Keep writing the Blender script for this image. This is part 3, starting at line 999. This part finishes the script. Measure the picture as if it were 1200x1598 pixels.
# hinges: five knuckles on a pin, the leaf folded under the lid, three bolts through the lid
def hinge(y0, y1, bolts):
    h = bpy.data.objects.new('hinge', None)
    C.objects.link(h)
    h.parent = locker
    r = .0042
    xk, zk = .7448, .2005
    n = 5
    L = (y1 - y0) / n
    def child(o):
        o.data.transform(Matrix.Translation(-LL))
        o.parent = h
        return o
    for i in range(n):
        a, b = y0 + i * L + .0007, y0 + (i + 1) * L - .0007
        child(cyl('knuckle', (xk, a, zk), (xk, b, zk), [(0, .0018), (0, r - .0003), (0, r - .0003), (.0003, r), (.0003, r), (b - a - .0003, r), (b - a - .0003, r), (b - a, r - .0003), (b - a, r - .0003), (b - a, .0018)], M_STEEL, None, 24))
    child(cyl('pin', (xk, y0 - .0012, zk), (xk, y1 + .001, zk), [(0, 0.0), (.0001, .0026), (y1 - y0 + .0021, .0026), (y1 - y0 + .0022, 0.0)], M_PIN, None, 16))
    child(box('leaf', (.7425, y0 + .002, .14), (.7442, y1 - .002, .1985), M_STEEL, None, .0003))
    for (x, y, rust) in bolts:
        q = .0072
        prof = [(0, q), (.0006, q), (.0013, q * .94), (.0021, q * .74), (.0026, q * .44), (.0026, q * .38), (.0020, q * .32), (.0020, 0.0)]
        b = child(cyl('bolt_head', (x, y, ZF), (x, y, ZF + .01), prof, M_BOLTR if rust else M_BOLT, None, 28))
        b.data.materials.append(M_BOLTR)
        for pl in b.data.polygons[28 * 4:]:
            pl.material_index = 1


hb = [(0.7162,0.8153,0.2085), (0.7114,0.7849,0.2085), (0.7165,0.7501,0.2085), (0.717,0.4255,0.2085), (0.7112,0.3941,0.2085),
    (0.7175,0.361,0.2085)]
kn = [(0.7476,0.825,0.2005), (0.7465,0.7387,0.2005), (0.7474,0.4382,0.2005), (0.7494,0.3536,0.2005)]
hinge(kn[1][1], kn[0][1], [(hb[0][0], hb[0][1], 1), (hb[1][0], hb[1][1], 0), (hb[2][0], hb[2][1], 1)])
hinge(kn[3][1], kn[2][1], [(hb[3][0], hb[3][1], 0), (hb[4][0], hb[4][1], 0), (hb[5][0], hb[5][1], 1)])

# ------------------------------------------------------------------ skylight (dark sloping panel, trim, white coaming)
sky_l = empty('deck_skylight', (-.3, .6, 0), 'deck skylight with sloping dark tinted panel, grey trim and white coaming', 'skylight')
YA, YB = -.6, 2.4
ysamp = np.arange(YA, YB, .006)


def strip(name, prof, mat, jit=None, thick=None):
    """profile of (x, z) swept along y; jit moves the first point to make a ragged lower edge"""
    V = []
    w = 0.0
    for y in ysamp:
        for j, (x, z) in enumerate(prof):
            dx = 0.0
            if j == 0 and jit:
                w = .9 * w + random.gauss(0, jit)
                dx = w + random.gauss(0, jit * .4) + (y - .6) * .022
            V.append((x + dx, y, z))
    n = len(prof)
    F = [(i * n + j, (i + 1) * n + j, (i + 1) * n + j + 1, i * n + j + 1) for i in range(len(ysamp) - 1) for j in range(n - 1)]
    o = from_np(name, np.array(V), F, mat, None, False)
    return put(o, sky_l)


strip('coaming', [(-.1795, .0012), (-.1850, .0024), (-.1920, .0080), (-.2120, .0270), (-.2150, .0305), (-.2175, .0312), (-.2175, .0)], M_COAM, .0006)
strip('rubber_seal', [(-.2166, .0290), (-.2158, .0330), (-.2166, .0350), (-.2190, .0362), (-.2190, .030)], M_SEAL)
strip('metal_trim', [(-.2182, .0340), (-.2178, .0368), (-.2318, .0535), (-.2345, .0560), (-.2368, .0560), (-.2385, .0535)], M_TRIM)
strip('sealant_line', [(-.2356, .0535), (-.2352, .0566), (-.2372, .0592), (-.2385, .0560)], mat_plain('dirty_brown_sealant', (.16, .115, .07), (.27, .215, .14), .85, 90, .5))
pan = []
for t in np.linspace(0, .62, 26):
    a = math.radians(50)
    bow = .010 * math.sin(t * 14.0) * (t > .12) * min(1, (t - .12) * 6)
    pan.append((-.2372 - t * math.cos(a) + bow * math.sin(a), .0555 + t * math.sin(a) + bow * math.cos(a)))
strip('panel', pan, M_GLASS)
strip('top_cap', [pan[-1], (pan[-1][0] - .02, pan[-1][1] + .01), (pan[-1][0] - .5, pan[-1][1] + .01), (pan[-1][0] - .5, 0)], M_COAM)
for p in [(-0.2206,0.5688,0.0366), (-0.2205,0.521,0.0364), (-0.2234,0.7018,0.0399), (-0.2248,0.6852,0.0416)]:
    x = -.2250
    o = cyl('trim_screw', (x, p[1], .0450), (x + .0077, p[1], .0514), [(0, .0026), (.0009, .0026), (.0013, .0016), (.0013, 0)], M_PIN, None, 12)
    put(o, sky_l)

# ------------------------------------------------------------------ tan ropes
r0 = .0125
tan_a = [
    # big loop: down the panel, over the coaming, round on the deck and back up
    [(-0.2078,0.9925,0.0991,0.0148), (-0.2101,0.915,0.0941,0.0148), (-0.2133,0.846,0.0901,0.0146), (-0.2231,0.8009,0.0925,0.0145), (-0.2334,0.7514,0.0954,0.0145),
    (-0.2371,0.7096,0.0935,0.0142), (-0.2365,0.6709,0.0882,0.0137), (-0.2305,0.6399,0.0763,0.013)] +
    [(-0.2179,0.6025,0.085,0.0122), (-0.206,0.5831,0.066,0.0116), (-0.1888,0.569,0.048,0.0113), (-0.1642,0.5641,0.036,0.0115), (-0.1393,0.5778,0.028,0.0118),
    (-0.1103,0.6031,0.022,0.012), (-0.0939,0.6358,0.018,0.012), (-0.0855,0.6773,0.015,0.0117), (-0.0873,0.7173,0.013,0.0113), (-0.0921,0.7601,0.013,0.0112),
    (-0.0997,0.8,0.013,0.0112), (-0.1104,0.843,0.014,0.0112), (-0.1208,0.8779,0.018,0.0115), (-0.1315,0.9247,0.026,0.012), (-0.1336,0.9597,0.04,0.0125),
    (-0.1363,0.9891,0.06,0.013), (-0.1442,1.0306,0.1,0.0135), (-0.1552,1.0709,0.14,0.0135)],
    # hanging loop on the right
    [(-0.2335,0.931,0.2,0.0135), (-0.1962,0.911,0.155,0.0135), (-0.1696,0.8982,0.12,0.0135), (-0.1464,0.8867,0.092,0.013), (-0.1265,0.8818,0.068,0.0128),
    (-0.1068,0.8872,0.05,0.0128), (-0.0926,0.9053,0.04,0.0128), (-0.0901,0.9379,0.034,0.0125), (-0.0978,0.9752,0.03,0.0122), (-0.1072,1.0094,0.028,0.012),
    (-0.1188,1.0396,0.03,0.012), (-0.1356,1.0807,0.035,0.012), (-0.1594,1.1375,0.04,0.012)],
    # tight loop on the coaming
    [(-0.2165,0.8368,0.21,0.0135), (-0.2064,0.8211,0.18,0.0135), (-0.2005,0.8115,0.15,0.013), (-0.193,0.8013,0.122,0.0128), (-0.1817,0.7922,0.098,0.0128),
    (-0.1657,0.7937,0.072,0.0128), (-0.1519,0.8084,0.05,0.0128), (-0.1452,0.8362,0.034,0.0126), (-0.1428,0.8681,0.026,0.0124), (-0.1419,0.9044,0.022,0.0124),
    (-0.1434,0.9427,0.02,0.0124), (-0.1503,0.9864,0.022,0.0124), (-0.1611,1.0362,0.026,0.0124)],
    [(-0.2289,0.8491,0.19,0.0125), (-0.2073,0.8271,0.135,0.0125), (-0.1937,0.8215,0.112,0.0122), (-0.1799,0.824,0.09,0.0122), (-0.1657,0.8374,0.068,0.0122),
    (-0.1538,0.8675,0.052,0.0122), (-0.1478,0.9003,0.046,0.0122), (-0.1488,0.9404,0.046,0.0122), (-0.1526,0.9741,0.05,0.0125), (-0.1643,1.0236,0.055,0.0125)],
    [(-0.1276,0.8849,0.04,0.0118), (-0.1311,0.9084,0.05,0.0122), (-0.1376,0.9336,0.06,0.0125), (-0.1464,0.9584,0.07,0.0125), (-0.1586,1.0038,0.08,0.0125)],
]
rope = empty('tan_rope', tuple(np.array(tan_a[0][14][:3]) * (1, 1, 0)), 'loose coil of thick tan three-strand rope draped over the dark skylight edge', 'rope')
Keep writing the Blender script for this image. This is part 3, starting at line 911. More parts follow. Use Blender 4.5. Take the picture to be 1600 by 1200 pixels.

========

> _Stated problem_
Read the entries and show each line that mentions "image".

> _Exercise solution_
Keep writing the Blender script for this image. This is part 3, starting at line 999. This part finishes the script. Measure the picture as if it were 1200x1598 pixels.
Keep writing the Blender script for this image. This is part 3, starting at line 911. More parts follow. Use Blender 4.5. Take the picture to be 1600 by 1200 pixels.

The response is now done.